** START OF INFORMATION PROVIDED **

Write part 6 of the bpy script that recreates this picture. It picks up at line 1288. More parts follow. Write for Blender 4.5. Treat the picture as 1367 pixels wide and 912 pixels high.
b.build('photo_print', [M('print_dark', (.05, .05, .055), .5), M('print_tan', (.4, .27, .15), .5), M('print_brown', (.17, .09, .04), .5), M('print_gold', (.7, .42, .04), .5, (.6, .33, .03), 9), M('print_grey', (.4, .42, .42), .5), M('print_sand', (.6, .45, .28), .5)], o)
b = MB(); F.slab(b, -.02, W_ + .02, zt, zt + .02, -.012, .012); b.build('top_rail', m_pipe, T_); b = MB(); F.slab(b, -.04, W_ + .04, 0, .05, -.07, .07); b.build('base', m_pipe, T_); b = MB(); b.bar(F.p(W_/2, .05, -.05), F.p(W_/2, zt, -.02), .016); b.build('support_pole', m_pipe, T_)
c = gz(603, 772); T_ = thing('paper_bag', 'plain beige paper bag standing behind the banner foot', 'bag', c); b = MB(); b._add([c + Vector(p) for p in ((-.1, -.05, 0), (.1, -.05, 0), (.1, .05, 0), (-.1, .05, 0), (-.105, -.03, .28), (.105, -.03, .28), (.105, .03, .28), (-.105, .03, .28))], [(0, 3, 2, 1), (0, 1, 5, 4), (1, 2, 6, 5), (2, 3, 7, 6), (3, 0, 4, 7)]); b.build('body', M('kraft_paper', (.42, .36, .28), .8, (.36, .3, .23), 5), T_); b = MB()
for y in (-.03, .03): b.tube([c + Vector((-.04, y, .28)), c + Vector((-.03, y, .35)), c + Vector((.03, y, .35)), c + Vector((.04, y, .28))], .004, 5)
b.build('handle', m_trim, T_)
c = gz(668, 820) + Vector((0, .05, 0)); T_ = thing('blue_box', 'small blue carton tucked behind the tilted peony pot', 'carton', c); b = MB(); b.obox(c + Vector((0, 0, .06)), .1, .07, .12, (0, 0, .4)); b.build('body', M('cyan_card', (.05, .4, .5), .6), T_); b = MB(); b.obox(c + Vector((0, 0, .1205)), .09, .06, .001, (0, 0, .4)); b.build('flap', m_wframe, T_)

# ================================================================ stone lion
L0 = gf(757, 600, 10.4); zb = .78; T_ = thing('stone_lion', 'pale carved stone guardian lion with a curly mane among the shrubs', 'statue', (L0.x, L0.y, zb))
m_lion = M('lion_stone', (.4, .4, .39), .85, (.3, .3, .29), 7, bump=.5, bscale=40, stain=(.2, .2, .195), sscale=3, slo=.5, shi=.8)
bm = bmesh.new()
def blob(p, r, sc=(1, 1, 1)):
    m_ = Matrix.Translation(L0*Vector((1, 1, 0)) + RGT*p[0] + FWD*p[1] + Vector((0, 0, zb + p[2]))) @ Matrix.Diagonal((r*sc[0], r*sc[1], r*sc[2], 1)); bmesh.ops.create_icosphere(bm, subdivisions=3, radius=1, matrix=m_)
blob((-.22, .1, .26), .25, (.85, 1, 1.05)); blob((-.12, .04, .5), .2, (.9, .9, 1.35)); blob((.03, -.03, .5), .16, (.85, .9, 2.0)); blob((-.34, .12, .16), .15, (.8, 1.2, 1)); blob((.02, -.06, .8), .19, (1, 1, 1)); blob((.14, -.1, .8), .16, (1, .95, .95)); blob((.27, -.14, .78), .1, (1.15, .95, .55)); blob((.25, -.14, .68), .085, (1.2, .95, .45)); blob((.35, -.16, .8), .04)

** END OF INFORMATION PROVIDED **

=== PROMPT ===
Everything from the first line through the line containing "c = gz(668, 820)" should be quoted exactly, and nothing beyond it.

=== ANSWER TO THIS PROBLEM ===
Write part 6 of the bpy script that recreates this picture. It picks up at line 1288. More parts follow. Write for Blender 4.5. Treat the picture as 1367 pixels wide and 912 pixels high.
b.build('photo_print', [M('print_dark', (.05, .05, .055), .5), M('print_tan', (.4, .27, .15), .5), M('print_brown', (.17, .09, .04), .5), M('print_gold', (.7, .42, .04), .5, (.6, .33, .03), 9), M('print_grey', (.4, .42, .42), .5), M('print_sand', (.6, .45, .28), .5)], o)
b = MB(); F.slab(b, -.02, W_ + .02, zt, zt + .02, -.012, .012); b.build('top_rail', m_pipe, T_); b = MB(); F.slab(b, -.04, W_ + .04, 0, .05, -.07, .07); b.build('base', m_pipe, T_); b = MB(); b.bar(F.p(W_/2, .05, -.05), F.p(W_/2, zt, -.02), .016); b.build('support_pole', m_pipe, T_)
c = gz(603, 772); T_ = thing('paper_bag', 'plain beige paper bag standing behind the banner foot', 'bag', c); b = MB(); b._add([c + Vector(p) for p in ((-.1, -.05, 0), (.1, -.05, 0), (.1, .05, 0), (-.1, .05, 0), (-.105, -.03, .28), (.105, -.03, .28), (.105, .03, .28), (-.105, .03, .28))], [(0, 3, 2, 1), (0, 1, 5, 4), (1, 2, 6, 5), (2, 3, 7, 6), (3, 0, 4, 7)]); b.build('body', M('kraft_paper', (.42, .36, .28), .8, (.36, .3, .23), 5), T_); b = MB()
for y in (-.03, .03): b.tube([c + Vector((-.04, y, .28)), c + Vector((-.03, y, .35)), c + Vector((.03, y, .35)), c + Vector((.04, y, .28))], .004, 5)
b.build('handle', m_trim, T_)
c = gz(668, 820) + Vector((0, .05, 0)); T_ = thing('blue_box', 'small blue carton tucked behind the tilted peony pot', 'carton', c); b = MB(); b.obox(c + Vector((0, 0, .06)), .1, .07, .12, (0, 0, .4)); b.build('body', M('cyan_card', (.05, .4, .5), .6), T_); b = MB(); b.obox(c + Vector((0, 0, .1205)), .09, .06, .001, (0, 0, .4)); b.build('flap', m_wframe, T_)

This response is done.